Last week (10 December), Justin Whealing – editor of http://www.lawyersweekly.com.au – wrote an article headed [Australian] ‘Partners unhappy and over-managed’.

The article provides a fascinating insight from “one of Australia’s leading legal recruiters” [Whealing’s words] into several aspects of current thinking (or whinging)  among dissatisfied law firm partners, including that the partnership of some of Australia’s larger and global law firms are unhappy that:

“They are losing their sense of proprietorship and sense of being a partner and feel more like an employee… Senior management aren’t listening enough to partners in making decisions.”

Sorry, but my levels of sympathy are low.

Do I believe that partners in today’s Australian law firms feel disenfranchised?

Yes; without a doubt.

Do I believe that this feeling is more pronounced when the partner in question is a member of a firm that has been involved in a merger – either domestic or international – as the article indicates?

Again; yes, I do.

But…

“…Senior management aren’t listening enough to partners in making decisions.”

Seriously?

I have very little sympathy for this argument – and the reason I say this is two-fold.

First, today’s business environment necessitates that major law firms move away from a partnership structure and towards a corporate one.

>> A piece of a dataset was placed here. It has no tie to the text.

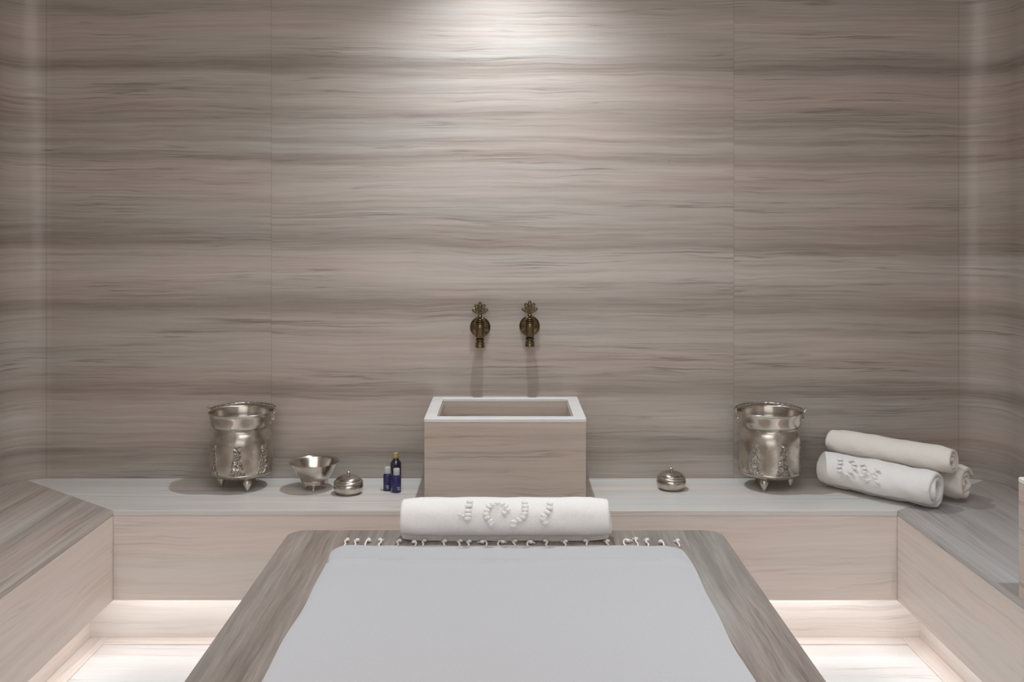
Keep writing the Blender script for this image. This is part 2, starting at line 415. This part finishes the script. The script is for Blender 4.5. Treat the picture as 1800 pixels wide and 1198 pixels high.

Simply put, a global law firm with over 300 partners would be impossible to manage if each partner had an equal vote on all decisions relating to the day-to-day operational issues of the firm. Nothing would get done. So, in order to achieve the objectives of the partnership as a whole, a central committee of expert professionals needs to be formed to manage and run the day-to-day operational business of the firm.

Second, by definition a partnership is the sum of all of its parts. So, even if we were to say that the partnership should rule the roost on partnership issues – including both strategic and operational issues (and no corporate structure is needed), then said partnership needs to act in the interests of the collective and not the sole interests of one partner. If a partner doesn’t agree with this approach, then the partner in question should set up as a sole practitioner and avoid the complex issues of being involved in a partnership.

In other words, the power in a partnership structured law firm vests with the partners.

However, does a better balance than currently exists need to be drawn?

Undoubtedly, the answer here is ‘yes’.

Having a central committee (board) who carries out the wishes and instructions of the partnership, as decided at the annual partners meeting, is one thing. Having an executive committee who dictates to the partnership how the partnership needs to be managed and the strategic direction that partnership should take is quite another.

And there is little doubt that following the global expansion of a number of law firms this balance has misaligned (funnily enough, in many cases, at the suggestion of outside ‘management consultants’ the partnership itself has hired).

Overall though, while I would agree that a case can be made by the partners that the pendulum has probably swung too far towards management telling the partnership what they must do – aka, the tail is wagging the dog – if the partners of these firms truly wish to wrestle control back from these ‘non-lawyer’ managers, then they need to move away from the an attitude where they talk in corridors about…

“No one appreciates a micro-managed performance-based system”

…and start to take the bull by the horns and spell out what the joint strategic vision and goals of the partnership are at the next partnership meeting and then dictate that strategy to the management committee running the operational aspects of implementing said partners’ agreed strategy.

Alternatively, in Australia at least, there is the option to list your firm and become a shareholder of the business.